§ Stated exercise:
Starting at the first line of the listing below, repeat each line exactly until the line containing "from mathutils import Vector, noise, Matrix", which you include. Leave out pictures.

● ● ● ●

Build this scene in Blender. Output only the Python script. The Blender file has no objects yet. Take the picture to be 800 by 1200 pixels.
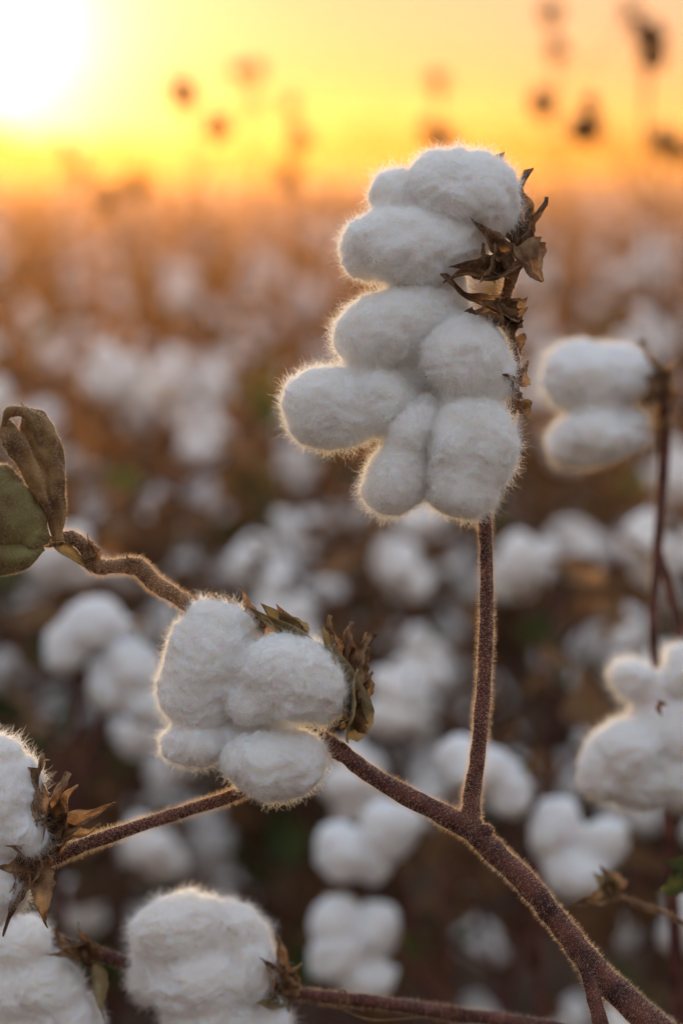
import bpy, math, random
import numpy as np
from mathutils import Vector, noise, Matrix

random.seed(7); rng=np.random.default_rng(7)
scene=bpy.context.scene
scene.view_settings.view_transform='Standard'
scene.view_settings.look='None'
scene.view_settings.exposure=0

# ------------------------------------------------------------------ camera
CAMZ=1.30; PITCH=math.radians(8.13); LENS=85.0
K=0.03/LENS
C=np.array([0,0,CAMZ]); F=np.array([0,math.cos(PITCH),-math.sin(PITCH)])
U=np.array([0,math.sin(PITCH),math.cos(PITCH)]); R=np.array([1.0,0,0])
def P(x,y,d=1.12,dz=0.0):
    s=K*d
    return C+F*(d+dz*s)+R*((x-400)*s)+U*((600-y)*s)
cam=bpy.data.cameras.new('camera'); co=bpy.data.objects.new('camera',cam)
scene.collection.objects.link(co); scene.camera=co
co.location=C; co.rotation_euler=(math.pi/2-PITCH,0,0)
cam.lens=LENS; cam.sensor_width=36; cam.sensor_fit='AUTO'
cam.clip_start=0.05; cam.clip_end=5000
cam.dof.use_dof=True; cam.dof.focus_distance=1.098; cam.dof.aperture_fstop=4.0

# ------------------------------------------------------------------ sun + sky
SEL=math.radians(3.0); SAZ=math.radians(-8.1)
sd=Vector((math.sin(SAZ)*math.cos(SEL),math.cos(SAZ)*math.cos(SEL),math.sin(SEL)))
sun=bpy.data.lights.new('sun','SUN'); so=bpy.data.objects.new('sun',sun)
scene.collection.objects.link(so); sun.energy=5.0; sun.angle=math.radians(0.6); sun.color=(1.0,0.60,0.26)
so.rotation_euler=sd.to_track_quat('Z','Y').to_euler()
w=bpy.data.worlds.new('World'); scene.world=w; w.use_nodes=True
nt=w.node_tree; nt.nodes.clear()
def N(nt,t,**kw):
    n=nt.nodes.new(t)
    for k,v in kw.items(): setattr(n,k,v)
    return n
def math_n(nt,op,a,b=None):
    n=N(nt,'ShaderNodeMath',operation=op)
    for i,v in enumerate((a,b)):
        if v is None: continue
        if isinstance(v,(int,float)): n.inputs[i].default_value=v
        else: nt.links.new(v,n.inputs[i])
    return n.outputs[0]
tc=N(nt,'ShaderNodeTexCoord'); nrm=N(nt,'ShaderNodeVectorMath',operation='NORMALIZE')
nt.links.new(tc.outputs['Generated'],nrm.inputs[0])
dot=N(nt,'ShaderNodeVectorMath',operation='DOT_PRODUCT'); nt.links.new(nrm.outputs[0],dot.inputs[0]); dot.inputs[1].default_value=sd
ang=math_n(nt,'MULTIPLY',math_n(nt,'ARCCOSINE',math_n(nt,'MINIMUM',dot.outputs['Value'],0.999999)),57.29578)
def glow(e,col):
    vm=N(nt,'ShaderNodeVectorMath',operation='SCALE'); vm.inputs[0].default_value=col
    nt.links.new(math_n(nt,'EXPONENT',e),vm.inputs['Scale']); return vm.outputs[0]
g1=glow(math_n(nt,'MULTIPLY',ang,-1/1.35),(4.4,3.8,3.2))
g2=glow(math_n(nt,'MULTIPLY',ang,-1/4.2),(0.65,0.43,0.05))
g3=glow(math_n(nt,'MULTIPLY',ang,-1/14.0),(0.16,-0.01,-0.06))
sep=N(nt,'ShaderNodeSeparateXYZ'); nt.links.new(nrm.outputs[0],sep.inputs[0])
ramp=N(nt,'ShaderNodeValToRGB'); nt.links.new(math_n(nt,'ADD',math_n(nt,'MULTIPLY',sep.outputs['Z'],0.5),0.5),ramp.inputs[0])
cr=ramp.color_ramp
els=[(0.0,(.10,.07,.05)),(0.495,(.30,.18,.11)),(0.5,(.62,.25,.09)),(0.512,(.68,.36,.17)),(0.526,(.74,.48,.31)),(0.56,(.72,.57,.46)),(0.66,(.71,.74,.80)),(0.8,(.74,.84,1.01)),(1.0,(.68,.81,1.03))]
cr.elements[0].position=0; cr.elements[0].color=(*els[0][1],1); cr.elements[1].position=1; cr.elements[1].color=(*els[-1][1],1)
for p,c in els[1:-1]:
    e=cr.elements.new(p); e.color=(*c,1)
def vadd(a,b):
    n=N(nt,'ShaderNodeVectorMath',operation='ADD'); nt.links.new(a,n.inputs[0]); nt.links.new(b,n.inputs[1]); return n.outputs[0]
tot=vadd(vadd(ramp.outputs[0],g1),vadd(g2,g3))
bg=N(nt,'ShaderNodeBackground'); nt.links.new(tot,bg.inputs[0]); bg.inputs[1].default_value=1.0
sky=N(nt,'ShaderNodeTexSky'); sky.sky_type='NISHITA'; sky.sun_disc=False; sky.sun_elevation=SEL; sky.sun_rotation=SAZ
sky.dust_density=3
bg2=N(nt,'ShaderNodeBackground'); nt.links.new(sky.outputs[0],bg2.inputs[0]); bg2.inputs[1].default_value=0.004
ad=N(nt,'ShaderNodeAddShader'); nt.links.new(bg.outputs[0],ad.inputs[0]); nt.links.new(bg2.outputs[0],ad.inputs[1])
wo=N(nt,'ShaderNodeOutputWorld'); nt.links.new(ad.outputs[0],wo.inputs[0])

# ------------------------------------------------------------------ materials
def newmat(name):
    m=bpy.data.materials.new(name); m.use_nodes=True; m.node_tree.nodes.clear(); return m,m.node_tree
def noise_ramp(nt,scale,cols,detail=4,vec=None,stretch=None):
    tc=N(nt,'ShaderNodeTexCoord'); n=N(nt,'ShaderNodeTexNoise'); n.inputs['Scale'].default_value=scale; n.inputs['Detail'].default_value=detail
    src=tc.outputs['Object']
    nt.links.new(src,n.inputs['Vector'])
    r=N(nt,'ShaderNodeValToRGB'); nt.links.new(n.outputs[0],r.inputs[0])
    k=len(cols); r.color_ramp.elements[0].position=0.32; r.color_ramp.elements[0].color=(*cols[0],1)
    r.color_ramp.elements[1].position=0.68; r.color_ramp.elements[1].color=(*cols[-1],1)
    for i,c in enumerate(cols[1:-1]):
        e=r.color_ramp.elements.new(0.32+0.36*(i+1)/(k-1)); e.color=(*c,1)
    return r.outputs[0],n.outputs[0],src
def cotton_mat(name,fine=True,cols=((.88,.86,.83),(.94,.93,.91))):
    m,nt=newmat(name)
    p=N(nt,'ShaderNodeBsdfPrincipled'); o=N(nt,'ShaderNodeOutputMaterial'); nt.links.new(p.outputs[0],o.inputs[0])
    c,f,src=noise_ramp(nt,60,list(cols))
    nt.links.new(c,p.inputs['Base Color'])
    p.inputs['Roughness'].default_value=1; p.inputs['Specular IOR Level'].default_value=0.05
    if fine:
        p.inputs['Subsurface Weight'].default_value=0.85; p.inputs['Subsurface Radius'].default_value=(1,.62,.36); p.inputs['Subsurface Scale'].default_value=0.010
    p.inputs['Sheen Weight'].default_value=0.4; p.inputs['Sheen Roughness'].default_value=0.4
    if fine:
        w=N(nt,'ShaderNodeTexNoise'); w.inputs['Scale'].default_value=520; w.inputs['Detail'].default_value=6; w.inputs['Distortion'].default_value=3.5
        nt.links.new(src,w.inputs['Vector'])
        b=N(nt,'ShaderNodeBump'); b.inputs['Strength'].default_value=1.0; b.inputs['Distance'].default_value=0.0017
        nt.links.new(w.outputs[0],b.inputs['Height']); nt.links.new(b.outputs[0],p.inputs['Normal'])
    return m
def thin_mat(name,cols,scale,trans=0.45,tval=1.2,rough=0.7,bump=0.3):
    m,nt=newmat(name)
    p=N(nt,'ShaderNodeBsdfPrincipled'); p.inputs['Roughness'].default_value=rough; p.inputs['Specular IOR Level'].default_value=0.25
    c,f,src=noise_ramp(nt,scale,cols,6); nt.links.new(c,p.inputs['Base Color'])
    t=N(nt,'ShaderNodeBsdfTranslucent')
    hs=N(nt,'ShaderNodeHueSaturation'); hs.inputs['Value'].default_value=tval; hs.inputs['Saturation'].default_value=0.95
    nt.links.new(c,hs.inputs['Color']); nt.links.new(hs.outputs[0],t.inputs[0])
    mx=N(nt,'ShaderNodeMixShader'); mx.inputs[0].default_value=trans
    nt.links.new(p.outputs[0],mx.inputs[1]); nt.links.new(t.outputs[0],mx.inputs[2])
    b=N(nt,'ShaderNodeBump'); b.inputs['Strength'].default_value=bump; b.inputs['Distance'].default_value=0.002
    n2=N(nt,'ShaderNodeTexNoise'); n2.inputs['Scale'].default_value=scale*4; n2.inputs['Detail'].default_value=5; nt.links.new(src,n2.inputs['Vector'])
    nt.links.new(n2.outputs[0],b.inputs['Height']); nt.links.new(b.outputs[0],p.inputs['Normal'])
    o=N(nt,'ShaderNodeOutputMaterial'); nt.links.new(mx.outputs[0],o.inputs[0]); return m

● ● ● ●

§ Written response:
Build this scene in Blender. Output only the Python script. The Blender file has no objects yet. Take the picture to be 800 by 1200 pixels.
import bpy, math, random
import numpy as np
from mathutils import Vector, noise, Matrix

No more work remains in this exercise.